How could you possibly tell anyone in the Matrix that? As far as they are concerned, that's the only reality there is, and they'd treat you like you were crazy (and maybe even try to lock you up).

It was first Lewis, and then GK Chesterton, who began to 'free my mind', in the way Morpheus did in the movie. What I learned was, being as short I I possibly can, is that we all grow up in an environment we didn't make, we have practically no control over, and that we take for granted. We cannot seriously imagine things being any other way. As I said, we take commercials for granted. We are not outraged - we say "Well, somebody has to pay for it", and the idea that it need not be the masters of business doesn't cross our minds. We take public schools for granted - and we cannot seriously imagine any alternative to them - to their bells and structured subject lessons of 50 or so minutes, 20-30 children to one adult (a professional and a stranger) in monster schools of hundreds or thousands of children. We can't imagine alternatives to lives built around automobiles where both parents work and send their kids to said school. We have certain ideas about history and politics, what little we retain from our muddled schooling, that we mostly hated and did everything we could to avoid or subvert (and rightly so), so that we think we know that we live in a democracy, that we can change things at elections, that the Reformation freed people to think for themselves about religion and that Susan B. Anthony was a great woman who did great things (although we might be challenged to name details of exactly what they were). We know George Washington was a great man, but we don't really know why. (Certainly most of us never read what he had to say.) Etc. etc. We think we know all of these things.

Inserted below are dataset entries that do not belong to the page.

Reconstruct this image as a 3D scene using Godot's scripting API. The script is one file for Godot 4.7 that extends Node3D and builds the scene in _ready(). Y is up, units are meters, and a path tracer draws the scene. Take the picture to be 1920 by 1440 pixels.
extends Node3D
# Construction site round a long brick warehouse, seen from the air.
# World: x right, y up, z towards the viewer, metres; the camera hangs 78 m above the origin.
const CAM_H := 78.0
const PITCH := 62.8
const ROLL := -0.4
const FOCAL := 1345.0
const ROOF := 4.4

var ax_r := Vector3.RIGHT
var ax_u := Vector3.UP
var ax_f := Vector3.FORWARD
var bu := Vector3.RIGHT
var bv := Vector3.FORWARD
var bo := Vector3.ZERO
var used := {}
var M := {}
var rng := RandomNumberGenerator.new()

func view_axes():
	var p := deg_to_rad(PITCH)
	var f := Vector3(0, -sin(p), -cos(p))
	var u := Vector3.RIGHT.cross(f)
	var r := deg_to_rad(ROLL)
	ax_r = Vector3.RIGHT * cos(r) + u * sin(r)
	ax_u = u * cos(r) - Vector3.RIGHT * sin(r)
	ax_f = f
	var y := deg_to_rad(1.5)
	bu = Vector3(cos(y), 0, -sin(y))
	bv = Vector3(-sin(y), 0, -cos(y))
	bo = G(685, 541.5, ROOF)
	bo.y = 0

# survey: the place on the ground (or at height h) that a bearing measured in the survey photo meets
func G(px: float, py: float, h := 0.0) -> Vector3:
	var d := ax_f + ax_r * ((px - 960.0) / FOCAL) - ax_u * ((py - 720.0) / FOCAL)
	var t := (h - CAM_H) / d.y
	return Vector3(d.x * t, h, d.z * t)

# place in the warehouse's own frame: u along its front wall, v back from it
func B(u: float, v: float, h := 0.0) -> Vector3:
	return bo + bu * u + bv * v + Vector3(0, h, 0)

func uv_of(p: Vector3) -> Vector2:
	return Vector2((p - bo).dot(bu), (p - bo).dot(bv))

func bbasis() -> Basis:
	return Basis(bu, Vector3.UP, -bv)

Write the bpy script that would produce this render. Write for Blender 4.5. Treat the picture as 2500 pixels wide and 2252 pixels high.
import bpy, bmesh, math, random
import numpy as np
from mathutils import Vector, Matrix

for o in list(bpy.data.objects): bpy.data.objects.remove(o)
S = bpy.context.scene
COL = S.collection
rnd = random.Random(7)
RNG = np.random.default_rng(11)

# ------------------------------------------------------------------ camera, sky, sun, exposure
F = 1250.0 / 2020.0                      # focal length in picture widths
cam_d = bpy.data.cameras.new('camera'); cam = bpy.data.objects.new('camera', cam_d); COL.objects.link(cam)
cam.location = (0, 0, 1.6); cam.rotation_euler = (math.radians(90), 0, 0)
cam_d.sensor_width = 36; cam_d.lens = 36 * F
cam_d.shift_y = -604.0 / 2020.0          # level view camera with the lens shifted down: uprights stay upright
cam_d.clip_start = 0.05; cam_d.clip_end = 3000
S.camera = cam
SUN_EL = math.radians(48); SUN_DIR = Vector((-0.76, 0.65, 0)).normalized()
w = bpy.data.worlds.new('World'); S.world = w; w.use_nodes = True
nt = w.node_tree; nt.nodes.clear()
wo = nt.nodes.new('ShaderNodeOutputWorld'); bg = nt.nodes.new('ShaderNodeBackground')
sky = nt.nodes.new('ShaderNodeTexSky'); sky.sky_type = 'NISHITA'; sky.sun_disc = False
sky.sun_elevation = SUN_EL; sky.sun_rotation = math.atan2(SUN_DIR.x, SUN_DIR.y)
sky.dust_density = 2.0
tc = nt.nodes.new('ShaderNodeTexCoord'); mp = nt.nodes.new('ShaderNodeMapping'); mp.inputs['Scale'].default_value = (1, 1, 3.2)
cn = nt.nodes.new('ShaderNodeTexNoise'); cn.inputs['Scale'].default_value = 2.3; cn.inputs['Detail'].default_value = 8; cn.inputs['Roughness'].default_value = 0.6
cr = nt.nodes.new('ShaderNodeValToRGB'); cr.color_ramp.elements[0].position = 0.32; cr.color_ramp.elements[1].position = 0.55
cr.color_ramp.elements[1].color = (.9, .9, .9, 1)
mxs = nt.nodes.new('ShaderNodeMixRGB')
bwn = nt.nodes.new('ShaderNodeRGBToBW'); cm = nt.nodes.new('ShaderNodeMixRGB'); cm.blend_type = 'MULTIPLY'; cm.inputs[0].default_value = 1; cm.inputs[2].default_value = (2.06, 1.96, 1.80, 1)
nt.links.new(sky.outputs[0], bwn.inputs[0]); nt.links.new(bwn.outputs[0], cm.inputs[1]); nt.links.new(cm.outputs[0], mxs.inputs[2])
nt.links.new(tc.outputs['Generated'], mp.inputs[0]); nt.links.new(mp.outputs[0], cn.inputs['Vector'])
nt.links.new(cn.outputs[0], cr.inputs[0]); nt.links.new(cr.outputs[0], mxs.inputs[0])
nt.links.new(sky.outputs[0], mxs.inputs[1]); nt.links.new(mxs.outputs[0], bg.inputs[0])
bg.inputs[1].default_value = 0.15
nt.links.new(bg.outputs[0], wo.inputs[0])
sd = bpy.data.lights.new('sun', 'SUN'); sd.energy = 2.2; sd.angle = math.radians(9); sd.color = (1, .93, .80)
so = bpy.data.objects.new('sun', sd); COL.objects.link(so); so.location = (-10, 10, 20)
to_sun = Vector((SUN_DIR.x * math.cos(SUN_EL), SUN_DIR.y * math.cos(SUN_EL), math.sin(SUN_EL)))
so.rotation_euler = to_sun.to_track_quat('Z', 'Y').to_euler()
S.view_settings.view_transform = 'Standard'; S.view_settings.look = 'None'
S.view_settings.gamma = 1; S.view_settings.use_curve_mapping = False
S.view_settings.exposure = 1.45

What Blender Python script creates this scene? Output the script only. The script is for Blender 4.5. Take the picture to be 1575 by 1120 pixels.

What I learned is that many of these things are simply not true at all. Or are conflated to being equally important to the truly important things. And that our very language has been subverted to enable a particular world view - one totally hostile to that of our grandparents' - to dominate us and our children. We know that homosexuality, for instance, is really wrong (or at least our grandparents were certain of this) - and yet our children are now being taught that it is completely 'normal'. We know that our faith is important (I hope) but all of the messages in the world around us are telling us that it is not. We are surrounded by an attitude that you can believe what you wish - because it doesn't matter what you believe. What you believe (according to this monstrous stealth philosophy that rules our land) does not and can not reflect truth that also affects others. (I call it "pluralism" for shorthand.)

Anyway, it's proven very hard to communicate any of this, and I think that the only reason I have learned as much as I have is because I really did get completely outside the fishbowl in which we live, and have been able to see it from the outside. A reason it's so hard is because the very language we use is filled with falsehoods, and we don't even know it. We use terms like "partner", "relationship", "gay", "discrimination", "intolerance", "hate crimes", etc without batting an eye. Some of it is rhetoric that bombards us every day from the mass media. Other terms have entered our language in the past century and are now used universally - we know no other way of saying things anymore. (The term "have sex" was coined in 1929 by that great "friend" of Christian morals, DH Lawrence - Lady Chatterly's lover, anyone?) If we compared how we talk today, and how our ancestors talked 100-150 years ago, a lot of falsehoods would stand revealed for what they are.

A problem I've encountered is that I have expressed my new-found objections to such language impatiently, leading people to perceive me as judgmental, radical, or simply eccentric (ie, weird). So I've decided to jump-start my blog, for a new purpose - an attempt to communicate what I cannot say over the phone, because I do want to be understood, and not seen merely as 'the weird uncle living in Russia'. Hopefully, I can make a little sense here of the things I could not before. Any comments and questions are welcome!